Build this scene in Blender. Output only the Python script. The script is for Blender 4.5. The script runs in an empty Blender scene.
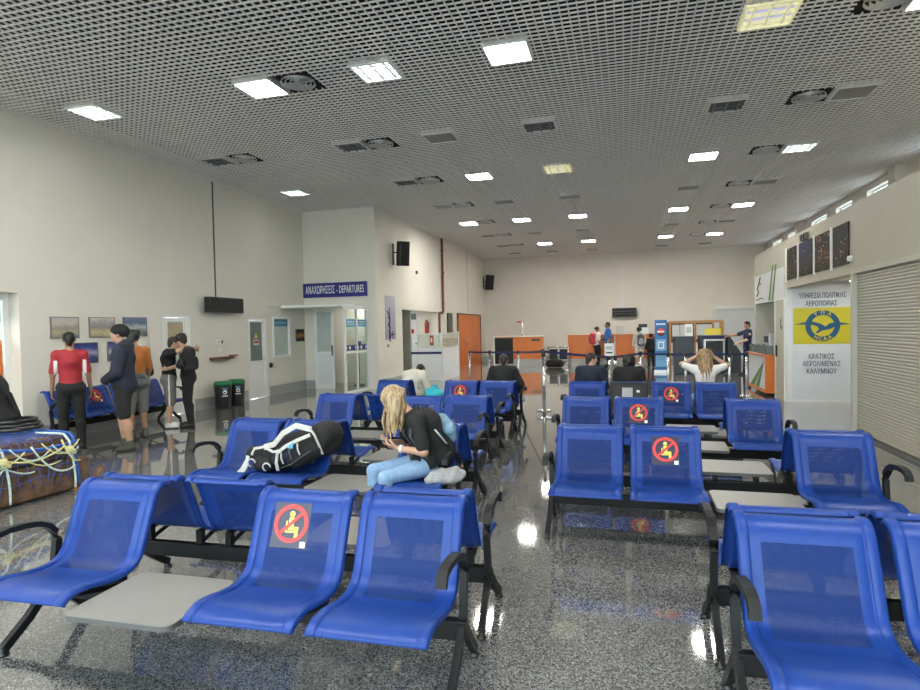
import bpy, bmesh, math, random
import numpy as np
from mathutils import Vector, Matrix, Euler
random.seed(7); rng = np.random.default_rng(3)
S = bpy.context.scene
COL = S.collection
PI = math.pi
V = Vector

# ------------------------------------------------------------------ materials
def mat(name, col, rough=0.5, metal=0.0, spec=0.5, var=0.06, scale=30.0, emit=None, bump=0.0, coat=0.0, col2=None):
    m = bpy.data.materials.new(name); m.use_nodes = True
    nt = m.node_tree; b = nt.nodes['Principled BSDF']
    b.inputs['Roughness'].default_value = rough; b.inputs['Metallic'].default_value = metal
    b.inputs['Specular IOR Level'].default_value = spec
    b.inputs['Coat Weight'].default_value = coat
    tc = nt.nodes.new('ShaderNodeTexCoord'); n = nt.nodes.new('ShaderNodeTexNoise')
    n.inputs['Scale'].default_value = scale; n.inputs['Detail'].default_value = 3
    nt.links.new(tc.outputs['Object'], n.inputs['Vector'])
    r = nt.nodes.new('ShaderNodeValToRGB')
    c = np.array(col[:3]); d = np.array(col2[:3]) if col2 is not None else c * (1 + var)
    c0 = c if col2 is not None else c * (1 - var)
    r.color_ramp.elements[0].color = (*c0, 1); r.color_ramp.elements[1].color = (*np.clip(d, 0, 1), 1)
    r.color_ramp.elements[0].position = .35; r.color_ramp.elements[1].position = .65
    nt.links.new(n.outputs['Fac'], r.inputs['Fac']); nt.links.new(r.outputs['Color'], b.inputs['Base Color'])
    if bump:
        bp = nt.nodes.new('ShaderNodeBump'); bp.inputs['Strength'].default_value = bump; bp.inputs['Distance'].default_value = .01 if bump < .9 else .05
        nt.links.new(n.outputs['Fac'], bp.inputs['Height']); nt.links.new(bp.outputs['Normal'], b.inputs['Normal'])
    if emit:
        b.inputs['Emission Color'].default_value = (*emit[:3], 1); b.inputs['Emission Strength'].default_value = emit[3]
    return m

def srgb(r, g, b):
    f = lambda v: (v / 255 / 12.92) if v / 255 <= .04045 else ((v / 255 + .055) / 1.055) ** 2.4
    return (f(r), f(g), f(b))

def glass_mat(name, tint=(.9, .95, .93), refl=.12):
    m = bpy.data.materials.new(name); m.use_nodes = True; nt = m.node_tree; nt.nodes.clear()
    o = nt.nodes.new('ShaderNodeOutputMaterial'); mx = nt.nodes.new('ShaderNodeMixShader')
    t = nt.nodes.new('ShaderNodeBsdfTransparent'); g = nt.nodes.new('ShaderNodeBsdfGlossy')
    t.inputs['Color'].default_value = (*tint, 1); g.inputs['Roughness'].default_value = .02
    lw = nt.nodes.new('ShaderNodeLayerWeight'); pw = nt.nodes.new('ShaderNodeMath'); pw.operation = 'POWER'; pw.inputs[1].default_value = 4.5
    f = nt.nodes.new('ShaderNodeMath'); f.operation = 'MULTIPLY_ADD'; f.inputs[1].default_value = .75; f.inputs[2].default_value = .035
    nt.links.new(lw.outputs['Facing'], pw.inputs[0]); nt.links.new(pw.outputs[0], f.inputs[0]); nt.links.new(f.outputs[0], mx.inputs['Fac']); nt.links.new(t.outputs['BSDF'], mx.inputs[1])
    nt.links.new(g.outputs['BSDF'], mx.inputs[2]); nt.links.new(mx.outputs['Shader'], o.inputs['Surface'])
    return m

def perforated(name, col):
    m = mat(name, col, rough=.45, spec=.22, scale=60, var=.05); nt = m.node_tree; b = nt.nodes['Principled BSDF']
    out = [n for n in nt.nodes if n.type == 'OUTPUT_MATERIAL'][0]
    uv = nt.nodes.new('ShaderNodeUVMap'); sep = nt.nodes.new('ShaderNodeSeparateXYZ')
    nt.links.new(uv.outputs['UV'], sep.inputs['Vector'])
    def M(op, a, bb=None):
        n = nt.nodes.new('ShaderNodeMath'); n.operation = op
        for i, x in enumerate((a, bb)):
            if x is None: continue
            if isinstance(x, (int, float)): n.inputs[i].default_value = x
            else: nt.links.new(x, n.inputs[i])
        return n.outputs[0]
    p = .0085
    u = M('DIVIDE', sep.outputs['X'], p); v = M('DIVIDE', sep.outputs['Y'], p * 1.732)
    def lat(off):
        a = M('SUBTRACT', M('FRACT', M('ADD', u, off)), .5); c = M('MULTIPLY', M('SUBTRACT', M('FRACT', M('ADD', v, off)), .5), 1.732)
        return M('SQRT', M('ADD', M('MULTIPLY', a, a), M('MULTIPLY', c, c)))
    hole = M('LESS_THAN', M('MINIMUM', lat(0.0), lat(.5)), .32)
    t = nt.nodes.new('ShaderNodeBsdfTransparent'); mx = nt.nodes.new('ShaderNodeMixShader')
    nt.links.new(hole, mx.inputs['Fac']); nt.links.new(b.outputs['BSDF'], mx.inputs[1]); nt.links.new(t.outputs['BSDF'], mx.inputs[2])
    nt.links.new(mx.outputs['Shader'], out.inputs['Surface'])
    return m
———
EXERCISE OBJECTIVE: Copy the listing in full and without alteration, omitting every picture.

WRITTEN ANSWER:
Build this scene in Blender. Output only the Python script. The script is for Blender 4.5. The script runs in an empty Blender scene.
import bpy, bmesh, math, random
import numpy as np
from mathutils import Vector, Matrix, Euler
random.seed(7); rng = np.random.default_rng(3)
S = bpy.context.scene
COL = S.collection
PI = math.pi
V = Vector

# ------------------------------------------------------------------ materials
def mat(name, col, rough=0.5, metal=0.0, spec=0.5, var=0.06, scale=30.0, emit=None, bump=0.0, coat=0.0, col2=None):
    m = bpy.data.materials.new(name); m.use_nodes = True
    nt = m.node_tree; b = nt.nodes['Principled BSDF']
    b.inputs['Roughness'].default_value = rough; b.inputs['Metallic'].default_value = metal
    b.inputs['Specular IOR Level'].default_value = spec
    b.inputs['Coat Weight'].default_value = coat
    tc = nt.nodes.new('ShaderNodeTexCoord'); n = nt.nodes.new('ShaderNodeTexNoise')
    n.inputs['Scale'].default_value = scale; n.inputs['Detail'].default_value = 3
    nt.links.new(tc.outputs['Object'], n.inputs['Vector'])
    r = nt.nodes.new('ShaderNodeValToRGB')
    c = np.array(col[:3]); d = np.array(col2[:3]) if col2 is not None else c * (1 + var)
    c0 = c if col2 is not None else c * (1 - var)
    r.color_ramp.elements[0].color = (*c0, 1); r.color_ramp.elements[1].color = (*np.clip(d, 0, 1), 1)
    r.color_ramp.elements[0].position = .35; r.color_ramp.elements[1].position = .65
    nt.links.new(n.outputs['Fac'], r.inputs['Fac']); nt.links.new(r.outputs['Color'], b.inputs['Base Color'])
    if bump:
        bp = nt.nodes.new('ShaderNodeBump'); bp.inputs['Strength'].default_value = bump; bp.inputs['Distance'].default_value = .01 if bump < .9 else .05
        nt.links.new(n.outputs['Fac'], bp.inputs['Height']); nt.links.new(bp.outputs['Normal'], b.inputs['Normal'])
    if emit:
        b.inputs['Emission Color'].default_value = (*emit[:3], 1); b.inputs['Emission Strength'].default_value = emit[3]
    return m

def srgb(r, g, b):
    f = lambda v: (v / 255 / 12.92) if v / 255 <= .04045 else ((v / 255 + .055) / 1.055) ** 2.4
    return (f(r), f(g), f(b))

def glass_mat(name, tint=(.9, .95, .93), refl=.12):
    m = bpy.data.materials.new(name); m.use_nodes = True; nt = m.node_tree; nt.nodes.clear()
    o = nt.nodes.new('ShaderNodeOutputMaterial'); mx = nt.nodes.new('ShaderNodeMixShader')
    t = nt.nodes.new('ShaderNodeBsdfTransparent'); g = nt.nodes.new('ShaderNodeBsdfGlossy')
    t.inputs['Color'].default_value = (*tint, 1); g.inputs['Roughness'].default_value = .02
    lw = nt.nodes.new('ShaderNodeLayerWeight'); pw = nt.nodes.new('ShaderNodeMath'); pw.operation = 'POWER'; pw.inputs[1].default_value = 4.5
    f = nt.nodes.new('ShaderNodeMath'); f.operation = 'MULTIPLY_ADD'; f.inputs[1].default_value = .75; f.inputs[2].default_value = .035
    nt.links.new(lw.outputs['Facing'], pw.inputs[0]); nt.links.new(pw.outputs[0], f.inputs[0]); nt.links.new(f.outputs[0], mx.inputs['Fac']); nt.links.new(t.outputs['BSDF'], mx.inputs[1])
    nt.links.new(g.outputs['BSDF'], mx.inputs[2]); nt.links.new(mx.outputs['Shader'], o.inputs['Surface'])
    return m

def perforated(name, col):
    m = mat(name, col, rough=.45, spec=.22, scale=60, var=.05); nt = m.node_tree; b = nt.nodes['Principled BSDF']
    out = [n for n in nt.nodes if n.type == 'OUTPUT_MATERIAL'][0]
    uv = nt.nodes.new('ShaderNodeUVMap'); sep = nt.nodes.new('ShaderNodeSeparateXYZ')
    nt.links.new(uv.outputs['UV'], sep.inputs['Vector'])
    def M(op, a, bb=None):
        n = nt.nodes.new('ShaderNodeMath'); n.operation = op
        for i, x in enumerate((a, bb)):
            if x is None: continue
            if isinstance(x, (int, float)): n.inputs[i].default_value = x
            else: nt.links.new(x, n.inputs[i])
        return n.outputs[0]
    p = .0085
    u = M('DIVIDE', sep.outputs['X'], p); v = M('DIVIDE', sep.outputs['Y'], p * 1.732)
    def lat(off):
        a = M('SUBTRACT', M('FRACT', M('ADD', u, off)), .5); c = M('MULTIPLY', M('SUBTRACT', M('FRACT', M('ADD', v, off)), .5), 1.732)
        return M('SQRT', M('ADD', M('MULTIPLY', a, a), M('MULTIPLY', c, c)))
    hole = M('LESS_THAN', M('MINIMUM', lat(0.0), lat(.5)), .32)
    t = nt.nodes.new('ShaderNodeBsdfTransparent'); mx = nt.nodes.new('ShaderNodeMixShader')
    nt.links.new(hole, mx.inputs['Fac']); nt.links.new(b.outputs['BSDF'], mx.inputs[1]); nt.links.new(t.outputs['BSDF'], mx.inputs[2])
    nt.links.new(mx.outputs['Shader'], out.inputs['Surface'])
    return m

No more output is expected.